The plaintiff's testimony, alone, that when he started to make the turn into Oak Street the touring car, which defendant's taxicab subsequently passed, was half a block away from the crossing, and that the taxicab came tearing down on him before he could get across the street, was sufficient evidence of excessive speed to take the case to the jury.

The violation of the rules of the road, or of any statute or ordinance, by the plaintiff will not prevent recovery, unless such violation be shown to have been the proximate cause of the accident. Gittings v. Schenuit, 122 Md. 282; Kelly v.Huber Baking Company, 145 Md. 321.

There is no prayer presenting the question of contributory negligence. Magaha v. Hagerstown, 95 Md. 62. But even *130 if there had been offered a prayer asking for an instructed verdict on the ground of contributory negligence, it could not have been granted on the evidence in this case. It could not be said as a matter of law that the violation of any statute by plaintiff or any other negligence on his part was the proximate cause of the accident.

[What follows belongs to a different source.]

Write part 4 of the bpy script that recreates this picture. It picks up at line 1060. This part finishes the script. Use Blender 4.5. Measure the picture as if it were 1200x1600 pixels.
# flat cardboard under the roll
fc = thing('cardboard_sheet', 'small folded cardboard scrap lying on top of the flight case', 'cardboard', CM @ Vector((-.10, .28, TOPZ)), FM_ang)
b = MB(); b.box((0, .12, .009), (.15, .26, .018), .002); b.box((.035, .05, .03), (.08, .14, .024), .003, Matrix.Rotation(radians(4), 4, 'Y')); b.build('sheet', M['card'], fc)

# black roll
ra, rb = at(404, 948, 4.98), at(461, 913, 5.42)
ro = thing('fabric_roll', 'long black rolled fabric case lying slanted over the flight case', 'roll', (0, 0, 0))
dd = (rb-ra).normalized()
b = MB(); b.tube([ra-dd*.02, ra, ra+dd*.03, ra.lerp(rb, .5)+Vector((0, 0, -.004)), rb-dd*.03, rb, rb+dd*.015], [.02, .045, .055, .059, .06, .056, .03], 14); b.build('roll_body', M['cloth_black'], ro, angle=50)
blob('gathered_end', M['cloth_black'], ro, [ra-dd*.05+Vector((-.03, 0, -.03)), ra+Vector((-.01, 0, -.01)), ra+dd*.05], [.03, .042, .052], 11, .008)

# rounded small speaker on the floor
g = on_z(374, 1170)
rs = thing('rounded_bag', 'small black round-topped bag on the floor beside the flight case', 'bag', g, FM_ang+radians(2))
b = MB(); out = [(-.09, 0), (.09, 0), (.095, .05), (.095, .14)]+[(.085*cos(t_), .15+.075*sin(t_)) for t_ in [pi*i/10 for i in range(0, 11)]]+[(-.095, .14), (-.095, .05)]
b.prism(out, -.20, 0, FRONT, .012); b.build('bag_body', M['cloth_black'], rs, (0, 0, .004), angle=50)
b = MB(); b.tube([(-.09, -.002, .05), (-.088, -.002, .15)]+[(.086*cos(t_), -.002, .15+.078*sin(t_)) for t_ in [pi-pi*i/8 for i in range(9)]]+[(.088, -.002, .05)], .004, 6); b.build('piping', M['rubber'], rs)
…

It follows, there being, in our opinion, some evidence of negligence on the part of the defendant, that the case was properly allowed to go to the jury.

Nor do we find any error in the refusal of defendant's sixth prayer. The proposition contained in that prayer was fully covered and clearly presented by defendant's fourth prayer.

Finding no reversible error in any of the rulings of the trial court, the judgment will be affirmed.

Judgment affirmed, with costs to appellee.